You can't stop the AI simulation
The Federal Communications Commission has officially banned AI robocalls. The ruling falls under the Telephone Consumer Protection Act of 1991 – a law that already bans any pre-recorded call made “without the prior express consent of the called party.”
So… can you say window dressing? Pissing in the wind? Any euphemism describing an activity with zero chance of curtailing a problem will do. A problem that’s bad and getting worse.
Robocalls by the numbers…
Robocall-blocking app YouMail reckons Americans have received 4.3 billion robocalls. Last month.
I make that 51.6b robocalls per year. Approximately 150 robocalls per head of population.
The FCC fines robocallers $23k per call. In theory. If the feds had collected on last year’s robocall count, they could have reduced the federal deficit by over a trillion dollars.
Oh wait. Twenty-seven states (including New Hampshire) exempt political robocalls from the Do Not Call Registry. Estimates peg that number at 434m to 9.4b per year.
The AI robocall that got the FCC’s goat was political: AI Joe Biden discouraging people from voting in New Hampshire’s presidential primary.
The FCC caught up with the Texas-based perp, then capitalized on the collar by changing its rules to outlaw AI-flavored political robocalls in The Granite State – and beyond!
A distinction with a difference
To be fair, the FCC’s right to hone-in on AI robocalls. Regular robocalls are pretty easy to recognize. AI robocalls not so much.
An AI robocall scammer can turn a short voice sample into a fully interactive AI real-time chatterbox.
The speed and quality of the AI voice simulation is rapidly improving. It will soon be impossible to know if the person calling you is someone you know or someone using the voice of someone you know.
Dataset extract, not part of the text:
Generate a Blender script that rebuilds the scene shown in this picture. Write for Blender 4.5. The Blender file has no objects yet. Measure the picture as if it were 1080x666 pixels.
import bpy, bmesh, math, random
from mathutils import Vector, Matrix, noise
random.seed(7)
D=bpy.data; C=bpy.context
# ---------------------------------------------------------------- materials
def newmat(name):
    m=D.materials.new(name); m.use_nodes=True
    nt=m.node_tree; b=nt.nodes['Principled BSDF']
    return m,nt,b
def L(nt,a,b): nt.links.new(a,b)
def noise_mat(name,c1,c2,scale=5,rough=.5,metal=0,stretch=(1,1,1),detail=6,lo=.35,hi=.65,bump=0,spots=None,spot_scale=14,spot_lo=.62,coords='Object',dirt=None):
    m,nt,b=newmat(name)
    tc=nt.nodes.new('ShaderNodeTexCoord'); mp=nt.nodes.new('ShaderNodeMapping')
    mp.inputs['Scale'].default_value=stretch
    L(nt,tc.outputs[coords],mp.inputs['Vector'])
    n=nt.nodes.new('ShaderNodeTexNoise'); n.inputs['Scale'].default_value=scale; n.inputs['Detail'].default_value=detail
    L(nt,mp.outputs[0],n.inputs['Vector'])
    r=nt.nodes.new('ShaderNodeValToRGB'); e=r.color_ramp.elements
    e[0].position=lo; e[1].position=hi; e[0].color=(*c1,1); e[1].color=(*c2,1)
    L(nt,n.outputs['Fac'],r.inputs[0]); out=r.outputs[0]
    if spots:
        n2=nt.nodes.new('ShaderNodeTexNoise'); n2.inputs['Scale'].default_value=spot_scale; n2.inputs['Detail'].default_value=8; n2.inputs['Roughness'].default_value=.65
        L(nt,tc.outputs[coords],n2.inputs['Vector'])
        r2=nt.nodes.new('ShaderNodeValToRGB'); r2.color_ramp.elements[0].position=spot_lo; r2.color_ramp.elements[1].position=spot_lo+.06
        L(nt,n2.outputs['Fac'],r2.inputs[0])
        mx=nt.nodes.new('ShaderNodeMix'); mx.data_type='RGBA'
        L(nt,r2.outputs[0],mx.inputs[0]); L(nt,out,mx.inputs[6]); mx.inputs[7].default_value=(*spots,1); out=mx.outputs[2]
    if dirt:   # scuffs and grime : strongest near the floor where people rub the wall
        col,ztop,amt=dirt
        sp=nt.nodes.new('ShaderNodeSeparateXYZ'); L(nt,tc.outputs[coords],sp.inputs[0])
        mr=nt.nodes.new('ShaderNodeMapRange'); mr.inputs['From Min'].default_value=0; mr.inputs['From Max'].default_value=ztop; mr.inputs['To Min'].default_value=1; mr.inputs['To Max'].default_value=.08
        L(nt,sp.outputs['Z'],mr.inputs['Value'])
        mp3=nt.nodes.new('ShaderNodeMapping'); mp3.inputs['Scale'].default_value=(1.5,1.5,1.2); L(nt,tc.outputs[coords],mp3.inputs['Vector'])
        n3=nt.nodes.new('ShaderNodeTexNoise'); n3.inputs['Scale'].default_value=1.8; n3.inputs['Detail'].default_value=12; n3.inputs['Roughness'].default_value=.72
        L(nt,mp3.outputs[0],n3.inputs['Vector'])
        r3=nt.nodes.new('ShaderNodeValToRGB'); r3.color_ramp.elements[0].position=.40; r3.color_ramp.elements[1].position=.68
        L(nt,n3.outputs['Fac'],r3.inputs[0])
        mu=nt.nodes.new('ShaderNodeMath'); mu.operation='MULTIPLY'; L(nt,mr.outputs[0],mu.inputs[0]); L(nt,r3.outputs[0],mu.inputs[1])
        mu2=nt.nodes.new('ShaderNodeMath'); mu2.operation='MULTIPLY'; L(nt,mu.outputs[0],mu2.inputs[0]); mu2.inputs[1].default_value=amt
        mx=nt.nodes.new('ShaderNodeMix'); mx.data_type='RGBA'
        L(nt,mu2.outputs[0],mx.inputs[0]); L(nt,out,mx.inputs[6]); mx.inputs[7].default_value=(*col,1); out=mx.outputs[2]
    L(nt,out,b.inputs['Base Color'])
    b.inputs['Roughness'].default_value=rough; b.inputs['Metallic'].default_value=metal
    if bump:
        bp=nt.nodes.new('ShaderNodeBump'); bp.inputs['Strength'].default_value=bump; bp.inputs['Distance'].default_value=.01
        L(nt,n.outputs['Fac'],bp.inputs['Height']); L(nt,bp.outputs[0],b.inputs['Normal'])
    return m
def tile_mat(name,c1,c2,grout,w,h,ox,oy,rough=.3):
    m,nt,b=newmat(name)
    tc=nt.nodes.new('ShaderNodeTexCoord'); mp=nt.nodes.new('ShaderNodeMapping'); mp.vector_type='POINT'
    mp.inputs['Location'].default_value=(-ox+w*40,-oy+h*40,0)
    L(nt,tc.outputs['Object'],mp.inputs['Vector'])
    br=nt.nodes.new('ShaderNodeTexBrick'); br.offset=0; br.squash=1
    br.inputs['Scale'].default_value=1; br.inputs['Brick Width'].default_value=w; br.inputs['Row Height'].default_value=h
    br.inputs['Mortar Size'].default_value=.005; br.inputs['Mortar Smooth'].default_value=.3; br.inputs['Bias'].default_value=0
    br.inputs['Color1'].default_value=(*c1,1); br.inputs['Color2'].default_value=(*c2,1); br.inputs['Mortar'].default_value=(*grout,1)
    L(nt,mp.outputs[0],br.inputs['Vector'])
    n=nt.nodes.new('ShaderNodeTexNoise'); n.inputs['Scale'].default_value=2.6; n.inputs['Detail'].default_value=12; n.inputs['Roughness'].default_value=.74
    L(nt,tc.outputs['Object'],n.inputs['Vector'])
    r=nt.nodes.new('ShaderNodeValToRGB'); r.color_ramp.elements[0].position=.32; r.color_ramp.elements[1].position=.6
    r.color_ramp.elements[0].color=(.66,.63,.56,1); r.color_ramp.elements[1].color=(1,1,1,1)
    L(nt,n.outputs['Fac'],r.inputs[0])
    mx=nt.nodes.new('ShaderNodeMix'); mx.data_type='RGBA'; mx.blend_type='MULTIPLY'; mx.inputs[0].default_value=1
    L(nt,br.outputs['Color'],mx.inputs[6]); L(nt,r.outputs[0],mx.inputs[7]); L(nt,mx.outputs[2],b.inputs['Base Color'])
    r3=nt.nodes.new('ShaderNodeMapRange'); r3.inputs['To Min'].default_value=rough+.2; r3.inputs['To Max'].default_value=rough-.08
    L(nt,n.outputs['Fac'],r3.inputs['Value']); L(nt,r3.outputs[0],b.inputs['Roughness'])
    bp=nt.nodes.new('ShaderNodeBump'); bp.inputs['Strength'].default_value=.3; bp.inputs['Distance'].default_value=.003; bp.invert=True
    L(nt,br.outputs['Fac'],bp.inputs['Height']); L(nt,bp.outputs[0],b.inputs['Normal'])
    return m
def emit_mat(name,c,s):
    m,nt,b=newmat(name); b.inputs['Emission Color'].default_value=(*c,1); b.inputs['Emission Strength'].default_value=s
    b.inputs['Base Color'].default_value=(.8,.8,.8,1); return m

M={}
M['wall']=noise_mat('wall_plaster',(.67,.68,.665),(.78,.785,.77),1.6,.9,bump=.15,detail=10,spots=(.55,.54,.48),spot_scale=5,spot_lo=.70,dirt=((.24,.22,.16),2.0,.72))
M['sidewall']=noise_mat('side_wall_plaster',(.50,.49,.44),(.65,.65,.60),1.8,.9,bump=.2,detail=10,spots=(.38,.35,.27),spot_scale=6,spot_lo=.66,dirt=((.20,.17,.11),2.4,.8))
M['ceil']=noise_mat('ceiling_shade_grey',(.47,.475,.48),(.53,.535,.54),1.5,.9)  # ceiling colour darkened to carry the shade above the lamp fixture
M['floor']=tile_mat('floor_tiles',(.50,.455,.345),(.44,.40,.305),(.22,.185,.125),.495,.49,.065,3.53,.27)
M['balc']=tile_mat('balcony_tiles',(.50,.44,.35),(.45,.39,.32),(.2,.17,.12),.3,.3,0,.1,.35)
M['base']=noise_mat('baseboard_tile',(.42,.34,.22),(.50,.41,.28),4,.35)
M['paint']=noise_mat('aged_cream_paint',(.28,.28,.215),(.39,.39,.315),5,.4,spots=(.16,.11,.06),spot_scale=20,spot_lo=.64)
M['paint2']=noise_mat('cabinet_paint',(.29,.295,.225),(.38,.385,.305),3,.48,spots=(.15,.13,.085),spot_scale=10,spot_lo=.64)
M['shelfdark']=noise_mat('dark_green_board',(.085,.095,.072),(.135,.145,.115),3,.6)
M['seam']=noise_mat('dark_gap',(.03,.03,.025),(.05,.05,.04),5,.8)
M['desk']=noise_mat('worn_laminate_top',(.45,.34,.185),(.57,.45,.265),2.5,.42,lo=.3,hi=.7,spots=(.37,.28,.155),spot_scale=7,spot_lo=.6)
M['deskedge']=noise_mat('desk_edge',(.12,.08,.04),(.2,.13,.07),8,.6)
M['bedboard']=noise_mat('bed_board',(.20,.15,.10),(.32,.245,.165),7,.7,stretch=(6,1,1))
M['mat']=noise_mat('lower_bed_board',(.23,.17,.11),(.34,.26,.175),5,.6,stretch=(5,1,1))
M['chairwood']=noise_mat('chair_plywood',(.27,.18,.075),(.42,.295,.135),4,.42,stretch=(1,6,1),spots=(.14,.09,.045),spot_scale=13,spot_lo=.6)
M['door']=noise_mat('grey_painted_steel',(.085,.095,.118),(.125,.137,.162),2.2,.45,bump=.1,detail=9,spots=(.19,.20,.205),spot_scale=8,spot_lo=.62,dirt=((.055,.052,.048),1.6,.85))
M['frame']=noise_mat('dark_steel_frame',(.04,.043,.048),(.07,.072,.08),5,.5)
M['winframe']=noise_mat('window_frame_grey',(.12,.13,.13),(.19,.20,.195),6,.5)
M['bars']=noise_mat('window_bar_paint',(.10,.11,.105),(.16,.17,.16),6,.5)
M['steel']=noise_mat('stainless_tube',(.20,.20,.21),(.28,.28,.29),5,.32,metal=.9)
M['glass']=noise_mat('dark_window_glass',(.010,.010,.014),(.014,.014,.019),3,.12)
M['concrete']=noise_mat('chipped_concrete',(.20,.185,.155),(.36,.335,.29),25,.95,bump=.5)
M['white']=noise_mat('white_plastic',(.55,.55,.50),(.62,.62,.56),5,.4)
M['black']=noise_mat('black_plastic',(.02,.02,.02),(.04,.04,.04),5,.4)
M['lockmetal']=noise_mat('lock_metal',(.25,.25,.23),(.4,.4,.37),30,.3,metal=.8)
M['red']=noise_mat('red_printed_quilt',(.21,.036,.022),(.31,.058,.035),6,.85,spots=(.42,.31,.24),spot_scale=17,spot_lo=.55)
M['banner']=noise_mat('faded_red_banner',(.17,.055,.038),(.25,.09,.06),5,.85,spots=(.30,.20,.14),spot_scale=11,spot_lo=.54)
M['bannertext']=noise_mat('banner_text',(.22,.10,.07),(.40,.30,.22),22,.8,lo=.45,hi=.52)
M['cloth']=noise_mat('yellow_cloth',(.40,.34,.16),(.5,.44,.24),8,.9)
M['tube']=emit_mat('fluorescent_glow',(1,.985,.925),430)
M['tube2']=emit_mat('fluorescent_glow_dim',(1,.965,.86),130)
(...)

According to the Federal Trade Commission, phone scams cost Americans some $10.5 billion in 2023. With AI tech, that’s going to get a lot worse before it gets any better.
Reality is Dead
AI robocall mind-fuckery joins the arrival of AI models. AI videos of politicians saying things they never said. AI “news” clips. AI celebrity sex tapes. AI virtual reality. AI enhanced reality. Yes there is that…
Apple’s Vision Pro goggles blend real world reality with computer-generated AI reality, creating a Hannah Montana hybrid. Yes but – whose reality is it anyway? Who says you get control over “your” reality?
There are already AI characters in video games. How long before an AI salesperson shows up in your “enhanced reality” to sell you cell phone service? Masquerading as a new “friend”? An old friend?
Speaking of AI scams, be careful out (in?) there! Look out for a cop telling you the police have arrested your child, directing you to pay a bail bondsman.
You see what’s happening? AI is creating a new interpersonal (if that’s the right word) paradigm: trust no one and nothing.
Not what you hear or see or, eventually, what you touch (e.g., sex robots). Smell and taste are safe for now – until Elon Musk’s mob fits your brain with a Neuralink chip.
Navigating this AI-enhanced semi-dreamworld is going to be a bitch. How will you know who’s or what’s real?
You won’t. The new challenge: figuring out what’s dangerous and what’s helpful. What’s good and what’s bad. What’s important.
It’s the same challenge humans have always faced. Only this time, we’re going to do it in an AI-enhanced hall of mirrors. Good luck with that.